ロータリーエンジンならではの魅力と言えば、回転運動がもたらすスムーズかつシャープな吹け上がり。ところがその魅力と引き替えに、ロータリースポーツオーナーの頭と懐を悩ませるのが、快調を維持するために定期的に行わなくてはならないオーバーホール。ロータリー乗りなら覚悟をしなければならないそんな悩みを、ウルトラC級の離れ業で解決してしまったのがここで紹介するRX-8だ。
何と言っても注目なのは、ボンネットの下に収まるパワーユニット。まるで最初からそこにあったように違和感なく搭載されているのは、トヨタ製2.5L直6DOHCターボの1JZ-GTEエンジンなのだ。
「このエイトは8年前に購入しましたが、2年前にオーバーホール時期を迎えたのを機に1JZに積み換えました。完成直後に開催された2018年の東京オートサロンでFNATZブースに展示してもらったのですが、SNSなどでは『邪道だ!こんなのエイトじゃない!』といった意見も多かったですね」というのはオーナーの猿舘さん。
話を伺ってみると猿舘さんは、過去にFC3Sを2台乗り継いだREフリーク。大好きなエイトを長く乗り続けたいという純粋な理由で選んだのが、レシプロエンジン搭載という手法だったわけだ。
ちなみに1JZを選んだのは、当時エイトとともに90系マークIIや100系チェイサーを所有していたから。「これくらパワフルで丈夫なエンジンがエイトに載っていたら楽しそう」というのが理由だった。
タービンをJPターボのボルトオンタイプとした1JZエンジンは、最高出力450psを楽に発揮。排気系はワンオフ加工で、HPI製のEXマニとRE雨宮のドルフィンテールマフラーをドッキングしている。
ロケットバニーのワイドボディキットを中心としたボディワークは、ロータリースポーツファンにはお馴染みのガレージヤマグチが手がけたもの。鮮やかなグリーンのカラーリングはオーナーが希望していたものではなく、オートサロンに間に合わるための“お任せ”の結果だったとか…。

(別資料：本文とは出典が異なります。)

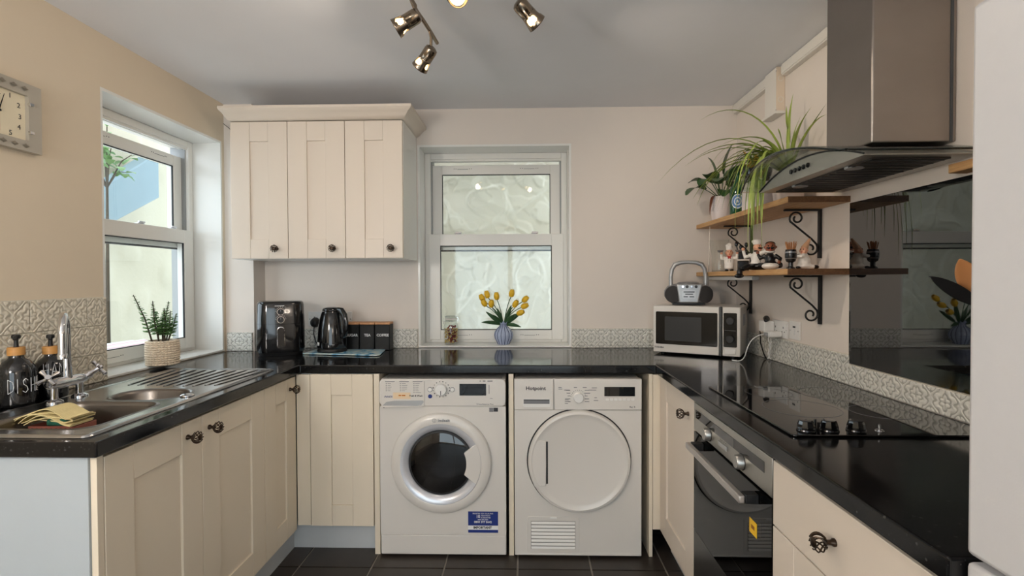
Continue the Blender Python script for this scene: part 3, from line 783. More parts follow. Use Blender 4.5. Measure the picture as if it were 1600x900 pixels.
soap_bottle(-1.648, 1.712, 1.06, 'HANDS', 'black pump bottle reading HAND with bamboo collar, behind the tap spout', 1.15, .078)
def caddy():
    c = thing('sink_caddy', 'copper pink perforated caddy sitting in the main sink bowl', 'caddy', (-1.40, 1.48, .75))
    x0, x1, y0, y1 = -1.475, -1.33, 1.455, 1.53
    m = MB().box(x0, y0, .856, x1, y0+.003, .884).box(x0, y1-.003, .856, x1, y1, .884).box(x0, y0, .856, x0+.003, y1, .884).box(x1-.003, y0, .856, x1, y1, .884).box(x0, y0, .854, x1, y1, .857)
    obj('basket', m, copper, c, bevel=.001)
    h = MB()
    for k in range(9):
        for j in range(2): h.ring([(0, 0), (.0035, 0)], (x0+.014+k*.0145, y0-.0004, .864+j*.012), '-y', 10)
    obj('hole', h, dark_grey, c)
    lg = MB()
    for x in (x0+.01, x1-.01):
        for y in (y0+.01, y1-.01): lg.tube([(x, y, .855), (x, y, .754)], .003, 6)
    obj('leg', lg, copper, c)
    # folded cloth
    m = MB()
    for k in range(6):
        zz = .888+k*.0046
        def fn(u, v, zz=zz, k=k): return (x0-.004+u*.145-.006*k*(1-u), y0-.008+v*.078+.006*math.sin(u*5+k), zz+.016*math.sin(PI*min(1, u*1.15))*(1+.12*k)+.0035*math.sin(u*10+k*1.7)-.004*(1-u)*k*.5)
        t_ = MB(); t_.grid(fn, 18, 6)
        n0 = len(t_.v); t_.v += [v+Vector((0, 0, .0030)) for v in t_.v]; t_.f += [tuple(i+n0 for i in f) for f in t_.f]
        nu = 19
        bd = [i for i in range(nu)]+[j*nu+18 for j in range(1, 7)]+[6*nu+i for i in range(17, -1, -1)]+[j*nu for j in range(5, 0, -1)]
        t_.f += [(bd[i], bd[(i+1) % len(bd)], bd[(i+1) % len(bd)]+n0, bd[i]+n0) for i in range(len(bd))]
        m.add([tuple(v) for v in t_.v], t_.f)
    obj('dishcloth', m, cloth_y, label='folded cream cloth lying on the copper caddy in the sink', cat='cloth', smooth=60)
    obj('scourer', MB().box(-1.415, y0-.006, .886, -1.355, y0+.05, .906), sponge_g, label='dark green scourer poking out below the folded cloth', cat='sponge', bevel=.006, segs=3)
caddy()

# ================================================================== PLANT ON LEFT SILL
def sill_plant():
    x, y, z = -1.700, 2.325, .922
    t = thing('potted_succulent', 'leggy green succulent in a woven cream pot on the left window sill', 'plant', (x, y, z))
    R, H, nr, nc = .061, .114, 11, 30
    def fn(u, v):
        a = 2*PI*u; row = v*nr; k = math.floor(row)
        b = .0075*abs(math.sin(PI*row))**.7*abs(math.sin(PI*nc*u))**.7
        r = R*(1+.05*math.sin(PI*v))+b
        return (x+r*math.cos(a), y+r*math.sin(a), z+H*v)
    m = MB().grid(fn, nc*6, nr*6)
    m.ring([(R-.006, H), (R-.006, H-.02)], (x, y, z), n=40, cap=False); m.ring([(R, H), (R-.006, H)], (x, y, z), n=40, cap=False); m.ring([(0, .0), (R, .0)], (x, y, z), n=40)
    obj('pot', m, woven_m, t, smooth=60)
    obj('soil', MB().ring([(0, H-.012), (R-.005, H-.016)], (x, y, z), n=24), soil, t)
    random.seed(11)
    lm = MB(); me = None
    stems = [(-.128, -.07, .215), (-.045, -.02, .185), (-.03, -.045, .17), (.0, .02, .15), (.02, -.01, .14), (.035, .03, .135), (.045, .0, .18), (.075, .03, .12)]
    for k, (dy, dx, hh) in enumerate(stems):
        b = Vector((x+dx*.25, y+dy*.3, z+H-.014)); e = Vector((x+dx*.5, y+dy, z+H+hh))
        mid = b.lerp(e, .5)+Vector((0, .010*(1 if k % 2 else -1)*(-1 if dy < 0 else 1), .006))
        pts = [b.lerp(mid, q/4) if q < 4 else mid.lerp(e, (q-4)/4) for q in range(9)]
        obj('stem', MB().tube(pts, [.0042-.0003*q for q in range(9)], 6), stem_m, t)
        lv = MB(); n = 23
        for q in range(n):
            s = .22+.78*q/n; p = pts[min(7, int(s*8))].lerp(pts[min(8, int(s*8)+1)], s*8-int(s*8))
            for sd_ in (0, PI):
                a = q*1.57+sd_+random.uniform(-.3, .3); L = .031*max(.16, 1.2-1.1*s)+.005+random.uniform(-.003, .003)
                d = Vector((math.cos(a), math.sin(a), random.uniform(-.1, .6))).normalized()
                sv = d.cross(Vector((0, 0, 1))).normalized()*L*.42; nn = sv.cross(d).normalized()*L*.12
                lv.add([p, p+d*L*.5+sv, p+d*L, p+d*L*.5-sv, p+d*L*.5+nn, p+d*L*.5-nn*.5], [(0, 1, 4), (1, 2, 4), (2, 3, 4), (3, 0, 4), (0, 5, 1), (1, 5, 2), (2, 5, 3), (3, 5, 0)])
        obj('leaves', lv, leaf_mid, t, kind='stuff', smooth=0)
sill_plant()

# ================================================================== WORKTOP ITEMS, BACK LEFT
def air_fryer():
    cx, cy = -1.352, 2.765
    t = thing('air_fryer', 'tall black air fryer with two dials in the left back corner', 'air fryer', (cx, cy, ZT))
    def body(z0, z1, sc0, sc1, extra=()):
        m = MB(); L = []
        for z, s in ((z0, sc0), (z1, sc1))+tuple(extra):
            L.append([(cx+px*s, cy+py*s, z) for px, py in rrect(-.121, -.118, .121, .118, .062, 8)])
        n = len(L[0])
        for a, b in zip(L, L[1:]): m.add(a+b, [(i, (i+1) % n, n+(i+1) % n, n+i) for i in range(n)])
        m.add(L[0], [tuple(range(n))]); m.add(L[-1], [tuple(range(n))])
        return m
    obj('base', body(ZT+.001, ZT+.02, .88, .93), black_matt, t)
    obj('basket', body(ZT+.020, ZT+.040, .965, 1.0, ((ZT+.172, .99),)), black_gloss, t, smooth=50)
    obj('housing', body(ZT+.1735, ZT+.20, .99, .985, ((ZT+.272, .965), (ZT+.286, .94), (ZT+.292, .89))), black_gloss, t, smooth=50)
    yf = cy-.118
    for z in (ZT+.238, ZT+.196):
        k = obj('dial', MB().ring([(0, .014), (.014, .014), (.0155, .012), (.016, 0), (0, 0)], (cx, yf+.002, z), '-y', 24), black_matt, t)
        obj('dial_ring', MB().ring([(.0155, .0), (.0185, 0), (.0185, .007), (.0155, .007), (.0155, 0)], (cx, yf+.001, z), '-y', 28), chrome, k)
        tick = MB()
        for q in range(9):
            a = PI*(.05+.9*q/8); tick.box(cx+.025*math.cos(a)-.0012, yf+.0005-.002, z+.025*math.sin(a)-.0012, cx+.025*math.cos(a)+.0012, yf+.002, z+.025*math.sin(a)+.0012)
        obj('dial_marks', tick, print_white, t)
        obj('pointer', MB().box(cx-.0012, yf-.0135, z+.002, cx+.0012, yf-.011, z+.012), print_grey, k)
    h = obj('handle', MB().prism(rrect(cx-.0165, ZT+.045, cx+.0165, ZT+.157, .0164, 8), 'y', yf-.016, yf+.003), black_gloss, t, bevel=.003)
    n_ = rrect(cx-.0195, ZT+.042, cx+.0195, ZT+.160, .0194, 8); i_ = rrect(cx-.0155, ZT+.046, cx+.0155, ZT+.156, .0154, 8); n = len(n_)
    m = MB(); m.add([(x, yf-.017, z) for x, z in n_]+[(x, yf-.0185, z) for x, z in i_]+[(x, yf-.006, z) for x, z in n_], [(i, (i+1) % n, n+(i+1) % n, n+i) for i in range(n)]+[(i, (i+1) % n, 2*n+(i+1) % n, 2*n+i) for i in range(n)])
    obj('handle_ring', m, chrome, t)
    m = MB()
    for k in range(9): m.box(cx-.028+k*.0052, yf-.0005, ZT+.2675, cx-.0245+k*.0052, yf+.004, ZT+.2715)
    obj('logo', m, print_white, t)
    obj('rating_label', MB().box(cx+.018, yf-.0003, ZT+.262, cx+.028, yf+.004, ZT+.264), print_grey, t)
    t.rotation_euler.z = .45   # turned to face the room
air_fryer()
def kettle():
    cx, cy = -1.080, 2.80
    t = thing('kettle', 'glossy black cordless kettle standing on the blue patterned board', 'kettle', (cx, cy, ZT+.008))
    z = ZT+.0085
    obj('power_base', MB().ring([(0, 0), (.078, 0), (.080, .006), (.076, .018), (0, .02)], (cx, cy, z), n=36), black_matt, t)
    b = obj('body', MB().ring([(0, .021), (.078, .021), (.080, .030), (.079, .06), (.074, .12), (.066, .18), (.057, .212), (.052, .224), (0, .229)], (cx, cy, z), n=40), black_gloss, t, smooth=50)
    obj('lid', MB().ring([(.052, .2275), (.050, .236), (.044, .243), (.02, .247), (0, .248)], (cx+.0, cy, z), n=36), black_gloss, t, smooth=60)
    d = Vector((-.55, .83, 0)); p = Vector((cx, cy, z))
    obj('spout', MB().tube([p+d*.05+Vector((0, 0, .165)), p+d*.074+Vector((0, 0, .19)), p+d*.085+Vector((0, 0, .212)), p+d*.086+Vector((0, 0, .216))], [.03, .022, .013, .010], 14), black_gloss, t, smooth=60)
    hd = Vector((.90, -.44, 0))
    pts = [p+hd*.045+Vector((0, 0, .232)), p+hd*.075+Vector((0, 0, .228)), p+hd*.096+Vector((0, 0, .205)), p+hd*.106+Vector((0, 0, .165)), p+hd*.105+Vector((0, 0, .125)), p+hd*.094+Vector((0, 0, .095)), p+hd*.076+Vector((0, 0, .085))]
    obj('handle', MB().tube(pts, [.012, .014, .013, .012, .012, .012, .010], 12, flat=1.3), black_gloss, t, smooth=60)
    R = .0803
    def patch(a0, a1, z0, z1, nm, mt, r=R):
        m = MB().grid(lambda u, v: (cx+r*math.cos(a0+(a1-a0)*u), cy+r*math.sin(a0+(a1-a0)*u), z+z0+(z1-z0)*v), 8, 1)
        o = obj(nm, m, mt, t, smooth=60); s_ = o.modifiers.new('thick', 'SOLIDIFY'); s_.thickness = .001; return o
    patch(-2.62, -2.2, .038, .056, 'brand_label', print_white)
    patch(-1.25, -1.05, .042, .046, 'rating_print', print_grey)
    obj('water_window', MB().tube([p+Vector((-.0758, .0, .085)), p+Vector((-.0725, .0, .15))], .006, 8), silver_plastic, t)
kettle()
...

前後とも片側100mmワイドの迫力のワイドフェンダーに収まるのは、これまたワイドなワーク製18インチホイール。タイヤはフロントが245、リヤが285の設定。サスペンションは車高調がHKSハイパーマックス、アーム類がオートクラフトとなっている。
インテリアはT&Eのステアリングハンドルとブリッドシートへの変更程度で、エイトのオリジナル感をしっかり維持。ミッションはRX-8純正6速をベルハウジング加工で1JZと組み合わせているので、シフトレバーの位置もピッタリと合っている。
「公認取得で安心して公道走行ができるのも拘りです。色々な意見はあると思いますが、これもエイトの新しい乗り方だと思います」とも猿舘さんは言う。自由な発想で生み出されるチューニングの可能性は無限大なのだ!